- **TASK DESCRIPTION**
Give an exact copy of every line, leaving images out.

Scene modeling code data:
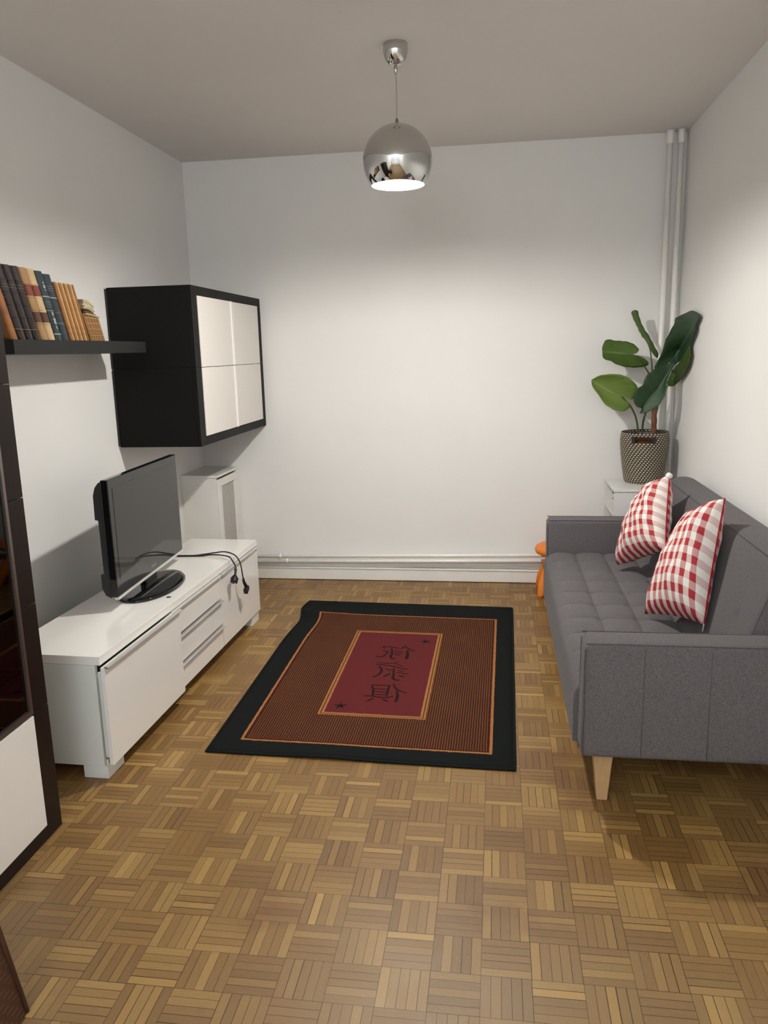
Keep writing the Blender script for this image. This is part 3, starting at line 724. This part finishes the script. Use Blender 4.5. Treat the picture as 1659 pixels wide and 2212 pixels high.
# ------------------------------------------------------------------ pendant lamp
t = thing('pendant_lamp', 'polished chrome globe pendant lamp, lit, hanging from the ceiling by a thin cord', 'lamp', (LAMP[0], LAMP[1], H))
bm = bm_new(); lathe(bm, [(.0515, 0), (.0515, -.018), (.050, -.034), (.045, -.052), (.036, -.068), (.024, -.079), (.0095, -.084)], (0, 0, 0), 48); done('ceiling_canopy', bm, M['chrome'], t, smooth=True)
bm = bm_new(); lathe(bm, [(.0085, -.082), (.0085, -.096), (.0055, -.112), (.003, -.114)], (0, 0, 0), 24); done('cord_grip', bm, M['chrome'], t, smooth=True)
tb('cord', [(0, 0, -.11), (.001, 0, -.2), (0, 0, -.29)], .0016, M['steel'], t, 8)
bm = bm_new(); lathe(bm, [(.0045, -.281), (.0055, -.282), (.0085, -.298), (.0085, -.303)], (0, 0, 0), 24); done('shade_cap', bm, M['bronze'], t, smooth=True)
RG, zc_ = .1455, 2.335 - H; bm = bm_new(); pr = []
zr = 2.240 - H; a1 = math.asin((zr - zc_) / RG)
NS = 40
outer = [(RG * math.cos(a1 + (PI/2 - a1) * i / NS) + .0001, zc_ + RG * math.sin(a1 + (PI/2 - a1) * i / NS)) for i in range(NS + 1)]
lathe(bm, outer, (0, 0, 0), 96, cap=False); bmesh.ops.recalc_face_normals(bm, faces=bm.faces)
sh = done('globe_shade', bm, M['chrome'], t, smooth=True)
Ri = RG - .0025; inner = [(Ri * math.cos(a1 + (PI/2 - a1) * i / NS) + .0001, zc_ + Ri * math.sin(a1 + (PI/2 - a1) * i / NS)) for i in range(NS + 1)]
inner[0] = (outer[0][0] - .0001, outer[0][1] - .0006)
bm = bm_new(); lathe(bm, inner, (0, 0, 0), 96, cap=False); done('shade_lining', bm, M['shadein'], t, smooth=True)
bm = bm_new(); lathe(bm, [(.0001, -.020), (.014, -.0185), (.028, -.013), (.038, -.005), (.042, .004)], (0, 0, 2.258 - H), 36, cap=False); bl = done('bulb_lens', bm, M['bulb'], t, smooth=True)
bm = bm_new(); lathe(bm, [(.0425, .0035), (.0425, .010), (.034, .028), (.022, .050), (.018, .062), (.018, .148)], (0, 0, 2.258 - H), 36); done('lamp_holder', bm, M['shadein'], t, smooth=True)

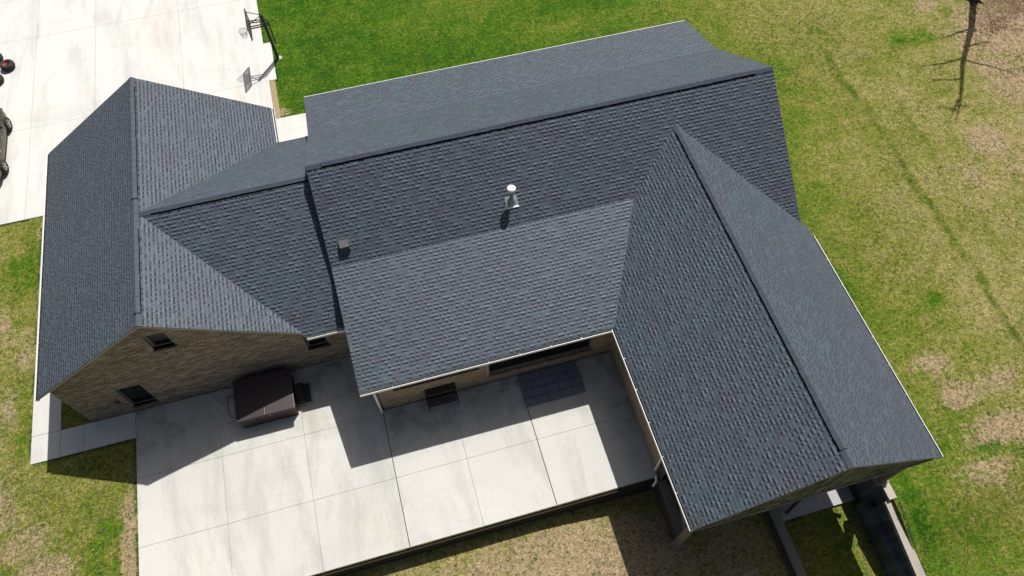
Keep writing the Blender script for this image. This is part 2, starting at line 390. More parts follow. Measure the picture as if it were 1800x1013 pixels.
lush = blob(X, Y, [(14.2, 14.8, .5, 1.2, .75), (13.6, 11.5, .5, 3.2, .3), (17.2, 8.1, .7, .35, .7), (14.4, 3.3, .6, .16, .75), (15.9, 3.0, .6, .14, .65), (13.0, 1.4, .28, 1.6, .7), (17.2, 2.5, .7, .15, .6),
     (-13.2, 17.6, .6, .9, .8), (-12.9, 13.0, .35, .5, .5), (-12.8, 11.2, .2, .5, .8), (-10.2, 7.2, 1.0, 1.4, .45), (-11, 5.5, 1.2, .8, .4), (14.5, 9.0, .5, 1.0, .3),
     (4.9, 4.1, .6, .3, .7), (-3.9, 4.3, .8, .3, .6), (23.1, 19.6, 1.4, .5, .95), (21.2, 18.6, 1.0, .5, .4), (11.0, 1.5, .4, 1.0, .5), (19.6, 20.9, .3, .8, .5), (22.6, 16.4, .9, .2, .5)])
# old wheel rut: a thin, darker green line running along the lawn
wob = .10*np.sin(Y*.9)+.06*np.sin(Y*2.3+1)
rut = np.exp(-((X-19.2-wob)/.11)**2)*(.72+.28*np.sin(Y*1.1+.5))*sm(Y, 4.5, 6)*(1-sm(Y, 21, 22))
lush = np.maximum(lush, .62*rut)
rut2 = np.exp(-((X-20.5-wob*1.4)/.16)**2)*(.35+.35*np.sin(Y*.8+2))*sm(Y, 8, 10)*(1-sm(Y, 16, 18))
lush = np.maximum(lush, .5*rut2)
litter = blob(X, Y, [(28.6, 20.2, 2.2, 1.1, 1.0), (27.4, 19.2, 1.4, .8, .85), (30.2, 18.6, 1.6, 2.0, .9), (29.4, 17.6, 1.3, .8, .75), (27.6, 16.2, .8, .6, .6), (31, 21, 3, 3, .9), (30.6, 14.5, 1.2, 1.2, .6)])
for nm, A in (('rut', np.maximum(rut, .45*rut2)), ('dry', dry), ('dirt', dirt), ('lush', lush), ('litter', litter)):
    at = me.attributes.new(nm, 'FLOAT', 'POINT'); at.data.foreach_set('value', A.reshape(-1).astype(np.float32))
lawn = bpy.data.objects.new('lawn', me); COL.objects.link(lawn)
tag(lawn, 'patchy green and tan lawn around the house', kind='structure')

# ---------------------------------------------------------------- paving
def slabs(xlist, ylist, z1, z0, gaps=None, mb=None, m=None, sub=1, d=.0045):
    mb = mb or MB()
    for i in range(len(xlist)-1):
        for j in range(len(ylist)-1):
            a0 = d if i else 0; b0 = d if i < len(xlist)-2 else 0; c0 = d if j else 0; e0 = d if j < len(ylist)-2 else 0
            mb.box((xlist[i]+a0, ylist[j]+c0, z0), (xlist[i+1]-b0, ylist[j+1]-e0, z1), m)
    return mb
def add_algae(ob, fn, cuts=7):
    bm = bmesh.new(); bm.from_mesh(ob.data)
    es = [e for e in bm.edges if e.calc_length() > .8]
    bmesh.ops.subdivide_edges(bm, edges=es, cuts=cuts, use_grid_fill=True)
    bm.to_mesh(ob.data); bm.free()
    at = ob.data.attributes.new('algae', 'FLOAT', 'POINT')
    co = np.zeros(len(ob.data.vertices)*3); ob.data.vertices.foreach_get('co', co); co = co.reshape(-1, 3)/U
    at.data.foreach_set('value', fn(co[:, 0], co[:, 1]).astype(np.float32))
mb = slabs([-9.385, -6.84, -4.33, -1.85], [4.78, 6.86, 8.95, 11.17], 0, -.09)
slabs([-1.825, .36, 2.58], [4.78, 6.86, 9.07], 0, -.09, mb=mb)
slabs([2.605, 5.77], [4.78, 6.86, 9.07], 0, -.09, mb=mb)
patio = mb.build('patio', PATIO)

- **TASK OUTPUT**
Keep writing the Blender script for this image. This is part 3, starting at line 724. This part finishes the script. Use Blender 4.5. Treat the picture as 1659 pixels wide and 2212 pixels high.
# ------------------------------------------------------------------ pendant lamp
t = thing('pendant_lamp', 'polished chrome globe pendant lamp, lit, hanging from the ceiling by a thin cord', 'lamp', (LAMP[0], LAMP[1], H))
bm = bm_new(); lathe(bm, [(.0515, 0), (.0515, -.018), (.050, -.034), (.045, -.052), (.036, -.068), (.024, -.079), (.0095, -.084)], (0, 0, 0), 48); done('ceiling_canopy', bm, M['chrome'], t, smooth=True)
bm = bm_new(); lathe(bm, [(.0085, -.082), (.0085, -.096), (.0055, -.112), (.003, -.114)], (0, 0, 0), 24); done('cord_grip', bm, M['chrome'], t, smooth=True)
tb('cord', [(0, 0, -.11), (.001, 0, -.2), (0, 0, -.29)], .0016, M['steel'], t, 8)
bm = bm_new(); lathe(bm, [(.0045, -.281), (.0055, -.282), (.0085, -.298), (.0085, -.303)], (0, 0, 0), 24); done('shade_cap', bm, M['bronze'], t, smooth=True)
RG, zc_ = .1455, 2.335 - H; bm = bm_new(); pr = []
zr = 2.240 - H; a1 = math.asin((zr - zc_) / RG)
NS = 40
outer = [(RG * math.cos(a1 + (PI/2 - a1) * i / NS) + .0001, zc_ + RG * math.sin(a1 + (PI/2 - a1) * i / NS)) for i in range(NS + 1)]
lathe(bm, outer, (0, 0, 0), 96, cap=False); bmesh.ops.recalc_face_normals(bm, faces=bm.faces)
sh = done('globe_shade', bm, M['chrome'], t, smooth=True)
Ri = RG - .0025; inner = [(Ri * math.cos(a1 + (PI/2 - a1) * i / NS) + .0001, zc_ + Ri * math.sin(a1 + (PI/2 - a1) * i / NS)) for i in range(NS + 1)]
inner[0] = (outer[0][0] - .0001, outer[0][1] - .0006)
bm = bm_new(); lathe(bm, inner, (0, 0, 0), 96, cap=False); done('shade_lining', bm, M['shadein'], t, smooth=True)
bm = bm_new(); lathe(bm, [(.0001, -.020), (.014, -.0185), (.028, -.013), (.038, -.005), (.042, .004)], (0, 0, 2.258 - H), 36, cap=False); bl = done('bulb_lens', bm, M['bulb'], t, smooth=True)
bm = bm_new(); lathe(bm, [(.0425, .0035), (.0425, .010), (.034, .028), (.022, .050), (.018, .062), (.018, .148)], (0, 0, 2.258 - H), 36); done('lamp_holder', bm, M['shadein'], t, smooth=True)

Keep writing the Blender script for this image. This is part 2, starting at line 390. More parts follow. Measure the picture as if it were 1800x1013 pixels.
lush = blob(X, Y, [(14.2, 14.8, .5, 1.2, .75), (13.6, 11.5, .5, 3.2, .3), (17.2, 8.1, .7, .35, .7), (14.4, 3.3, .6, .16, .75), (15.9, 3.0, .6, .14, .65), (13.0, 1.4, .28, 1.6, .7), (17.2, 2.5, .7, .15, .6),
     (-13.2, 17.6, .6, .9, .8), (-12.9, 13.0, .35, .5, .5), (-12.8, 11.2, .2, .5, .8), (-10.2, 7.2, 1.0, 1.4, .45), (-11, 5.5, 1.2, .8, .4), (14.5, 9.0, .5, 1.0, .3),
     (4.9, 4.1, .6, .3, .7), (-3.9, 4.3, .8, .3, .6), (23.1, 19.6, 1.4, .5, .95), (21.2, 18.6, 1.0, .5, .4), (11.0, 1.5, .4, 1.0, .5), (19.6, 20.9, .3, .8, .5), (22.6, 16.4, .9, .2, .5)])
# old wheel rut: a thin, darker green line running along the lawn
wob = .10*np.sin(Y*.9)+.06*np.sin(Y*2.3+1)
rut = np.exp(-((X-19.2-wob)/.11)**2)*(.72+.28*np.sin(Y*1.1+.5))*sm(Y, 4.5, 6)*(1-sm(Y, 21, 22))
lush = np.maximum(lush, .62*rut)
rut2 = np.exp(-((X-20.5-wob*1.4)/.16)**2)*(.35+.35*np.sin(Y*.8+2))*sm(Y, 8, 10)*(1-sm(Y, 16, 18))
lush = np.maximum(lush, .5*rut2)
litter = blob(X, Y, [(28.6, 20.2, 2.2, 1.1, 1.0), (27.4, 19.2, 1.4, .8, .85), (30.2, 18.6, 1.6, 2.0, .9), (29.4, 17.6, 1.3, .8, .75), (27.6, 16.2, .8, .6, .6), (31, 21, 3, 3, .9), (30.6, 14.5, 1.2, 1.2, .6)])
for nm, A in (('rut', np.maximum(rut, .45*rut2)), ('dry', dry), ('dirt', dirt), ('lush', lush), ('litter', litter)):
    at = me.attributes.new(nm, 'FLOAT', 'POINT'); at.data.foreach_set('value', A.reshape(-1).astype(np.float32))
lawn = bpy.data.objects.new('lawn', me); COL.objects.link(lawn)
tag(lawn, 'patchy green and tan lawn around the house', kind='structure')

# ---------------------------------------------------------------- paving
def slabs(xlist, ylist, z1, z0, gaps=None, mb=None, m=None, sub=1, d=.0045):
    mb = mb or MB()
    for i in range(len(xlist)-1):
        for j in range(len(ylist)-1):
            a0 = d if i else 0; b0 = d if i < len(xlist)-2 else 0; c0 = d if j else 0; e0 = d if j < len(ylist)-2 else 0
            mb.box((xlist[i]+a0, ylist[j]+c0, z0), (xlist[i+1]-b0, ylist[j+1]-e0, z1), m)
    return mb
def add_algae(ob, fn, cuts=7):
    bm = bmesh.new(); bm.from_mesh(ob.data)
    es = [e for e in bm.edges if e.calc_length() > .8]
    bmesh.ops.subdivide_edges(bm, edges=es, cuts=cuts, use_grid_fill=True)
    bm.to_mesh(ob.data); bm.free()
    at = ob.data.attributes.new('algae', 'FLOAT', 'POINT')
    co = np.zeros(len(ob.data.vertices)*3); ob.data.vertices.foreach_get('co', co); co = co.reshape(-1, 3)/U
    at.data.foreach_set('value', fn(co[:, 0], co[:, 1]).astype(np.float32))
mb = slabs([-9.385, -6.84, -4.33, -1.85], [4.78, 6.86, 8.95, 11.17], 0, -.09)
slabs([-1.825, .36, 2.58], [4.78, 6.86, 9.07], 0, -.09, mb=mb)
slabs([2.605, 5.77], [4.78, 6.86, 9.07], 0, -.09, mb=mb)
patio = mb.build('patio', PATIO)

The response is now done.